A project contract worth $179,220 was awarded to Echo IT Consulting for an upgrade to the Pagosa Springs General Improvement District’s (PSSGID) supervisory control and data acquisition (SCADA) system.

According to Town Public Works Director Martin Schmidt, town staff had applied for a grant to improve communications between the PSSGID’s lift stations back in 2019.

“What happens with our lift stations is they’re connected through the Internet. So, anytime the Internet is down at your house, the Internet at our lift station goes down,” Schmidt said. “It can severely impact our ability to pump sewage both at our large and small lift stations.”

Through research, staff identified a need to create a “intranet” or connections that the PSSGID could control that was not reliant on an Internet service provider (ISP), Schmidt noted.

“Basically, what we want is a very stable communication system that isn’t relying on somebody down 84 crashing into an Internet box and crashing our communication system for an unknown amount of time,” Schmidt said.

According to Schmidt, a grant was applied for through the Colorado Department of Public Health and Environment (CDPHE), specifically entitled the Water Quality Control Division grant.

That grant was aimed at improving the communications network between the lift stations in the PSSGID to reduce the possibility of a failure resulting in a spill of sewage, Schmidt noted.

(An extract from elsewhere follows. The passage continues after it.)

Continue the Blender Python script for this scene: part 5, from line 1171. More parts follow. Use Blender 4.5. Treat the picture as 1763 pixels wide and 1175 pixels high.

The CDPHE awarded the PSSGID with a grant worth $156,000, according to Schmidt, to which the district needs to match $23,404 of its own funds, creating a total project cost of $179,428.

Echo IT’s bid presented two options for the PSSGID to consider, one which involved buried fiber connectivity between the district’s different lift stations, Schmidt noted.

“This fiber connectivity would tie into an existing town/county-owned SCAN fiber and utilize a potential fiber swap with LPEA that’s in the works currently,” Schmidt said.

Fiber is the most expensive option, Schmidt explained, noting that this bid only comes “a couple hundred dollars” below the grant amount.

Another option that was described as “workable but not ideal” involves the use of cellular repeater towers with fixed ISP addresses, Schmidt explained.

“It would give us a lot of stability, but it wouldn’t give us that standalone intranet system,” he said. “Staff really feels like Echo IT has given us options to connect every one of the lift stations either with fiber, with an ethernet radio transmitter or with a cellular transmitter and keep us below the total grant amount.”

Additionally, staff feels like Echo’s bid allows for the PSSGID to choose the best connectivity for each one of the different lift stations, Schmidt added.

Town Manager Andrea Phillips noted that the PSSGID had budgeted to receive the grant and for the match as well.

The motion to award the project to Echo IT for $179,220 was approved unanimously by the PSSGID board.